Ouva uses multiple sources to identify potential vulnerabilities:

  • GitHub Dependabot alerts and automatic security update pull requests for known dependency vulnerabilities
  • CI-based production dependency audits on pull requests and pushes to the main branch
  • GitHub CodeQL code scanning for automated semantic vulnerability detection across application code
  • GitHub CodeQL code quality analysis for identifying maintainability and correctness issues that may have security implications
  • Semgrep static application security testing in CI for frontend and edge-function codepaths
  • GitHub secret scanning with push protection, AI-based detection, non-provider pattern matching, and validity checks for credential exposure risks
  • Internal engineering review, incident follow-up, and customer-reported findings
  • Periodic external web application scanning and independent application-layer assessments based on risk and contractual requirements
  • New vulnerability findings are reviewed within 1 business day of receipt or detection.
  • Findings are assessed for severity, exploitability, affected scope, customer impact, and whether compensating controls already exist.
  • A remediation owner is assigned for each actionable High Risk or Critical finding.
  • Findings determined to have no realistic exploit path in Ouva’s environment are documented with the rationale for deferral or acceptance.
  • Critical vulnerabilities: remediate and deploy within 72 business hours of identification.
  • High severity vulnerabilities: remediate and deploy within 7 business days of identification.
  • Moderate and low severity vulnerabilities: remediate on a risk-based schedule aligned to product roadmap, maintenance windows, and exploitability.
  • Emergency remediation may bypass normal release scheduling when active exploitation or material customer risk exists.
  • Dependabot remains enabled for alerting and security update pull requests.
  • Dependency audits run automatically in CI on pull requests and on pushes to the main branch.
  • GitHub CodeQL runs automatically to perform semantic code analysis, identifying vulnerabilities such as injection flaws, authentication issues, and insecure data handling patterns.

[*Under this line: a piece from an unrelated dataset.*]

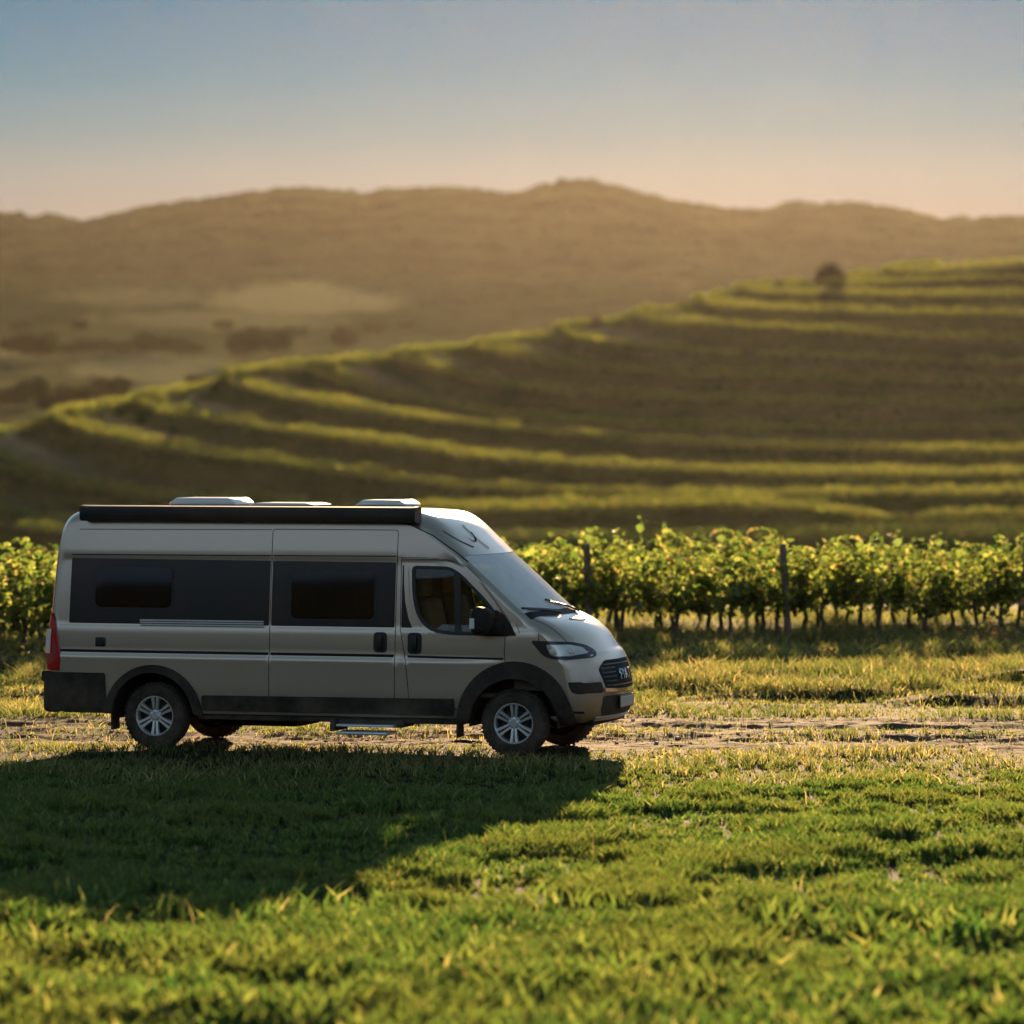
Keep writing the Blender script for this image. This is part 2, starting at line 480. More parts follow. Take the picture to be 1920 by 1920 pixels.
def dry_d(x, y):
    yc = track_line(x)
    t = track_mask(x, y)
    strip = np.exp(-((y - yc) / .55) ** 2) * .8
    base = (1 - t) * nss(y, 37.5, 44.5) + t * (strip + .42 * nss(fbm(x * .8, y * 1.9, 3, 55), .47, .6))
    under = 1 - .55 * nss(y, 64, 74)
    return base * (.3 + .95 * nss(fbm(x * .9, y * 1.1, 3, 56), .36, .6)) * under
def dry_h(x, y):
    yc = track_line(x)
    return (.06 + .10 * nss(fbm(x * .8, y * .9, 3, 57), .35, .7)) * (1 + .8 * nss(y, yc + 4.5, yc + 9)) * (1 - .45 * track_mask(x, y))
gm = blades('dry_grass', 420000, (0, 0), (40, 84), dry_d, dry_h, .011, .75, M['drygrass'], 3)
tag(link('dry_grass', gm), 'dry golden grass along the track and under the vines', 'grass', kind='stuff')

# stones on the track
def pebbles():
    r = np.random.default_rng(5)
    mb = MB()
    n = 0
    base = [(-1, -1, -1), (1, -1, -1), (1, 1, -1), (-1, 1, -1), (-.7, -.7, .8), (.7, -.7, .8), (.7, .7, .8), (-.7, .7, .8)]
    fs = [(0, 3, 2, 1), (4, 5, 6, 7), (0, 1, 5, 4), (1, 2, 6, 5), (2, 3, 7, 6), (3, 0, 4, 7)]
    while n < 1300:
        x = r.uniform(-9, 10); y = track_line(x) + r.normal(0, 1.7)
        if track_mask(np.array([x]), np.array([y]))[0] < .5: continue
        z = float(ground_z(np.array([x]), np.array([y]))[0])
        s = min(.032, r.exponential(.007) + .005); a = r.uniform(0, 6.3)
        vs = []
        for p in base:
            q = np.array(p) * s * r.uniform(.7, 1.2, 3) * (1, 1, .6)
            vs.append((x + q[0] * math.cos(a) - q[1] * math.sin(a), y + q[0] * math.sin(a) + q[1] * math.cos(a), z + q[2] + s * .2))
        mb.add(vs, fs); n += 1
    return mb
M['stone'] = pbr('stone', (.34, .29, .26), .85, 0, 0, .3, 3)
tag(pebbles().build('gravel', M['stone'], None, 50, False), 'pale pebbles and clods strewn along the dirt track', 'gravel', kind='stuff')
# ------------------------------------------------------------------ vineyard beside the track
M['vineleaf'] = leafmat('vine_leaf', [(0, (.022, .04, .009)), (.45, (.048, .066, .016)), (.8, (.080, .09, .025)), (.96, (.115, .105, .036)), (1, (.13, .09, .036))],
                        (5.0, 5.0, 3.5), .73, .04)

def leaf_cloud(centres, size, r, droop=.5, rnd=None):
    """one folded leaf of two quads at each centre"""
    n = len(centres)
    a = r.uniform(0, 2 * np.pi, n); tilt = r.normal(-.5, .6, n) * droop * 2
    f = np.stack([np.cos(a) * np.cos(tilt), np.sin(a) * np.cos(tilt), np.sin(tilt)], 1)
    sd = np.stack([-np.sin(a), np.cos(a), r.normal(0, .35, n)], 1)
    sd /= np.linalg.norm(sd, axis=1)[:, None]
    up = np.cross(f, sd)
    s = (size * r.uniform(.6, 1.25, n))[:, None]
    fold = r.uniform(.05, .3, n)[:, None]
    pts = []
    for (p, q, w) in ((0, 0, 0), (.35, .52, 1), (.8, .34, 1), (1.05, 0, 0), (.8, -.34, 1), (.35, -.52, 1)):
        pts.append(centres + f * s * p + sd * s * q + up * s * fold * w)
    V = np.stack(pts, 1)
    b = np.arange(n)[:, None] * 6
    Q = np.concatenate([b + np.array([[0, 1, 2, 3]]), b + np.array([[0, 3, 4, 5]])], 0)
    rv = np.repeat(r.uniform(0, 1, n) if rnd is None else rnd, 6)
    return V.reshape(-1, 3), Q, rv

def vine_foliage(seed):
    r = np.random.default_rng(seed)
    c = []
    # shoots rising from the cordon, drooping at the tips
    for k in range(16):
        x0 = r.uniform(-.62, .62); y0 = r.normal(0, .07); top = r.uniform(1.12, 1.60) if k < 14 else r.uniform(1.6, 1.82)
        lx, ly = r.normal(0, .16), r.normal(0, .16)
        m = int(26 * (top - .5))
        t = np.sort(r.uniform(0, 1, m))
        px = x0 + lx * t ** 1.5 + r.normal(0, .075, m); py = y0 + ly * t ** 1.5 + r.normal(0, .085, m)
        pz = .60 + (top - .60) * t
        c.append(np.stack([px, py, pz], 1))
    # hanging clumps round the fruiting zone
    for k in range(5):
        x0 = r.uniform(-.5, .5); m = 32
        c.append(np.stack([x0 + r.normal(0, .13, m), r.normal(0, .16, m), .78 + r.normal(0, .15, m)], 1))
    c = np.concatenate(c)
    c = c[(c[:, 2] > .46)]
    V, Q, rv = leaf_cloud(c, .125, r)
    return mesh_np('foliage', V, Q, M['vineleaf'], {'rnd': rv})

def vine_trunk(seed):
    r = random.Random(seed)
    mb = MB()
    pts = [(0, 0, -.06)]
    x = y = 0
    for k in range(1, 7):
        x += r.uniform(-.03, .03); y += r.uniform(-.03, .03); pts.append((x, y, .12 * k))
    mb.tube(pts, [.058, .048, .042, .038, .038, .042, .05], 7)
    for s in (-1, 1):
        mb.tube([(x, y, .72), (x + s * .16, y, .80 + r.uniform(-.02, .03)), (x + s * .45, y + r.uniform(-.03, .03), .80)], [.03, .022, .012], 6)
    for k in range(9):
        s = r.uniform(-.45, .45)
        mb.tube([(x + s, y, .79), (x + s + r.uniform(-.1, .1), y + r.uniform(-.1, .1), 1.15), (x + s + r.uniform(-.2, .2), y + r.uniform(-.15, .15), r.uniform(1.3, 1.6))], [.007, .005, .003], 4)
    return mb
FOL = [vine_foliage(40 + k) for k in range(6)]
TRK = []
for k in range(6):
    o = vine_trunk(60 + k).build('trunk', M['bark'])
    TRK.append(o.data); bpy.data.objects.remove(o)

def gz(x, y): return float(ground_z(np.array([x]), np.array([y]))[0])
ROW_SLOPE = .40
def row_pt(t, k):                     # t metres along the row, k-th row from the track
    n = math.hypot(1, ROW_SLOPE)
    return t / n - ROW_SLOPE / n * 2.3 * k, 65.8 + t * ROW_SLOPE / n + 2.3 * k / n
ORD = 'first second third fourth fifth sixth seventh eighth ninth tenth eleventh twelfth thirteenth fourteenth fifteenth sixteenth seventeenth'.split()
ROWN = ['front', 'second', 'third', 'rear']
for k in range(4):
    rr = random.Random(300 + k)
    cnt = {1: 0, -1: 0}
    ts = [-10.4 + .88 * i + rr.uniform(-.08, .08) for i in range(26)]
    pts = [(t, *row_pt(t, k)) for t in ts]
    right = [p for p in pts if 960 + p[1] / p[2] * FPX > 870 and 960 + p[1] / p[2] * FPX < 2200]
    left = [p for p in pts if 960 + p[1] / p[2] * FPX < 190 and 960 + p[1] / p[2] * FPX > -280][::-1]
    for side, lst in ((1, right), (-1, left)):
        for i, (t, x, y) in enumerate(lst):
            v = empty('grapevine', (x, y, gz(x, y)), math.atan(ROW_SLOPE) + rr.choice((0, math.pi)) + rr.uniform(-.1, .1))
            q = rr.uniform(.85, 1.0); v.scale = (q, q, q * rr.uniform(.86, 1.10))
            j = rr.randrange(6)
            link('trunk', TRK[j], v); link('foliage', FOL[(j + rr.randrange(6)) % 6], v)
            where = ('right of the van' if side > 0 else 'left of the van')
            tag(v, f'{ROWN[k]}-row leafy grapevine, {ORD[i]} counted outward, {where}', 'grapevine', f'grapevines of the {ROWN[k]} row')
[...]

CodeQL code quality analysis is also enabled to detect correctness and maintainability issues.
  • Semgrep runs automatically in CI to detect common security anti-patterns, injection risks, and hardcoded secrets.
  • GitHub secret scanning is enabled with push protection, AI-based secret detection, non-provider pattern matching, and automatic validity checks to verify whether detected credentials are active.
  • Findings from automated scanners are triaged by engineering and either fixed, suppressed with documented rationale, or tracked for follow-up.
  • After remediation, the affected control or code path is re-tested through CI, targeted manual validation, or both.
  • Automated web application vulnerability scanning is performed at least quarterly or after material changes to externally exposed functionality.
  • Independent application-layer penetration testing is performed at least annually, after major architectural changes, or when required by customer contract or risk review.
  • Any exception to the remediation targets in this policy requires documented approval from the system owner.
  • Exceptions must include business justification, compensating controls, residual risk, and an expiration or review date.
  • Vulnerabilities that indicate active compromise, attempted exploitation, or significant customer impact are handled under the Incident Response Plan.
  • Security events should be reported to security@ouva.co.
  • Operational issues requiring urgent support should be reported to help@ouva.co.
  • Ouva relies on managed providers including Netlify and Supabase for infrastructure-layer controls such as CDN delivery, TLS termination, managed backups, and provider-operated platform security.
  • Provider-managed controls do not replace Ouva’s responsibility to secure application code, dependencies, configuration, and access controls.

For release controls and patch execution, see Change and Patch Management. For secure engineering requirements, see Secure Software Development Lifecycle. For provider security posture, see Third-party Services.